The Most Suffering Nation in the World
North Korea and Iran from the Perspective of Suffering and Life Satisfaction

In Invisible Borders, in the section devoted to “narratives of control,” I have tried to show that freedom, suffering, and satisfaction are, before being political or legal phenomena, mental structures: products of the relation between memory, expectation, and the sense of control. What a human being experiences is not merely a reflection of external conditions, but the result of the distance that forms between what is and what the mind expects to be.
In that same place, to clarify this distinction, I used a simple allegory:
Let us imagine three human beings, all living on a remote island that is, in every respect, identical for all of them. An island with a suitable climate, sufficient food, and relative safety. The difference among these three people lies not in the environment, but in their mental pre-backgrounds.
The first person was born on this very island. He has no image of the outside world. He has never experienced any alternative possibility. For him, this island is neither a limitation nor an opportunity; it is the whole world. Concepts such as freedom, deprivation, or happiness have not yet become problematic for him, because he has nothing to compare his situation with. What exists simply appears natural.
The second person has come to this island by his own choice, for a holiday. He knows that he will return. He understands his presence on the island as the result of a personal decision. This attribution of his condition to his own choice activates a sense of control in his mind. For him, the island is not a prison, but a pleasant place, even a symbol of freedom, because he relates his presence to his own will.
The third person, however, is an exile. He has been separated from his home, his city, his relationships, and his possibilities, and sent to this island. He carries the memory of another life. He has a vivid image of freedom, choice, and a different future in his mind. Now, even if in practice he faces no concrete limitation, the island is for him not nature, but negation. Not merely the absence of a road, but the denial of the right to move. His suffering is produced not by the conditions of the island, but by the gap between what is and what should have been.

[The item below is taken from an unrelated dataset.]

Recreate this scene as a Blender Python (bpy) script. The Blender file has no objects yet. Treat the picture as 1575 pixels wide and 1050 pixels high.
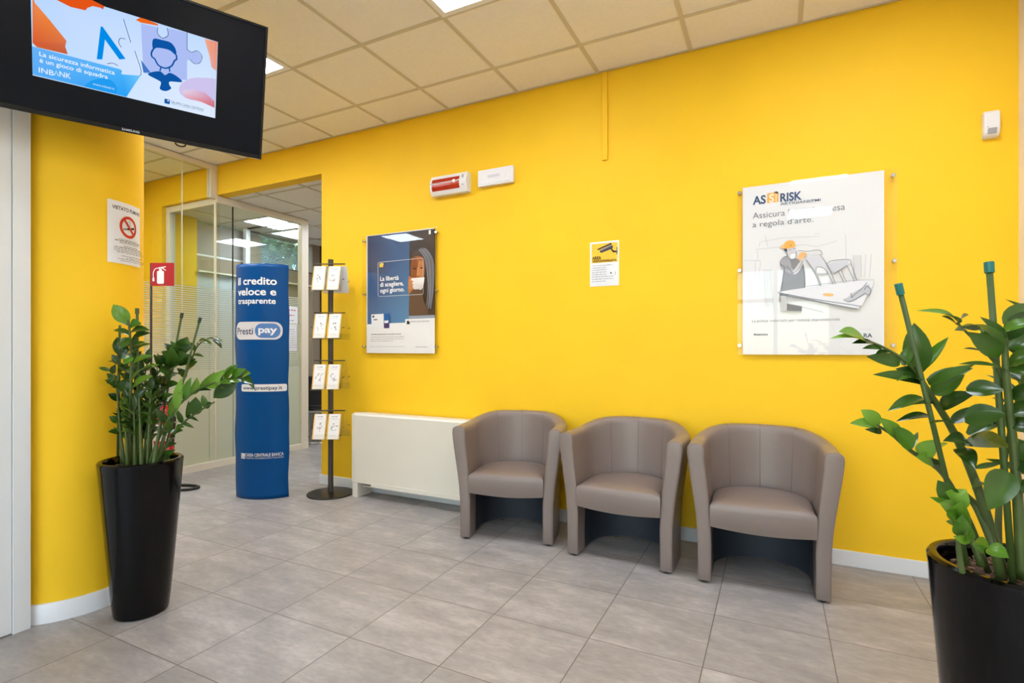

In this allegory, the external conditions are almost identical, yet the experience of suffering is entirely different. What creates this difference is not the environment, but memory, comparison, and the sense of control.
If we extend this model to human societies, the relation between North Korea and Iran becomes clearer from this perspective.
In this framework, the experience of happiness and suffering is not the direct product of external conditions, but a construct formed by the horizon of expectations, the range of comparisons, and the space of possibilities that the mind considers conceivable for itself. Human beings suffer not because of what they lack, but because of what they believe they could have had.
From this point of view, North Korea is a profoundly unjust society in which institutional discrimination, a hereditary caste-like system, and severe inequality exist. The Songbun system places citizens in fixed political classes from birth and determines their educational, occupational, and even nutritional destinies. Yet the essential difference between this society and modern capitalist societies lies not in the absence of discrimination, but in the way discrimination is perceived. Inequality in this society is not constantly made visible, displayed, and rendered comparison-provoking. The privileged class does not present itself in a public media showcase. Conspicuous consumption does not exist. There is no network for endless horizontal comparison. As a result, a large part of the chronic suffering produced by symbolic humiliation, class shame, and crises of self-worth in modern societies is not generated here in this particular form.
A society with extremely limited access to information, without the possibility of sustained comparison with the outside world, without a collective memory of a long period of prosperity, and without a stabilized image of an alternative life. In such a society there is poverty, there is repression, there is deprivation, but the narrative gap is narrower. Broad expectations do not form, or remain very weak. The concept of a “lost right” can hardly stabilize, because the mind does not possess the necessary tools to construct it. This description is neither a defense of repression nor a recommendation of a model; it is merely the description of a cognitive mechanism.
By contrast, the situation of Iran can be seen as a classic example of a society in which all the components of producing narrative suffering are simultaneously active.
A society with a historical memory of past greatness, with direct experience of relative prosperity in previous generations, with constant access to images of other forms of life through media, migration, and global connections, and with abundant resources that it knows could allow a better life, but cannot. Today’s Iranian is not only deprived, but knows that he could have not been deprived. Not only constrained, but carries a clear image of possible freedom in his mind. Not only poor, but bears the memory of having once enjoyed prosperity. This is precisely the situation I described in Invisible Borders as a “persistent gap between narrative and experience”: a point at which the mind can no longer construct a credible story about its own future.
In such a condition, suffering is produced less by absolute poverty than by violated expectation. A society that believes in a different future but sees no credible path toward it becomes trapped in a form of chronic dissatisfaction that neither fades with temporary improvements nor dissolves with superficial changes.
This is how I come to see the people of Iran as the most in-suffering nation in the world.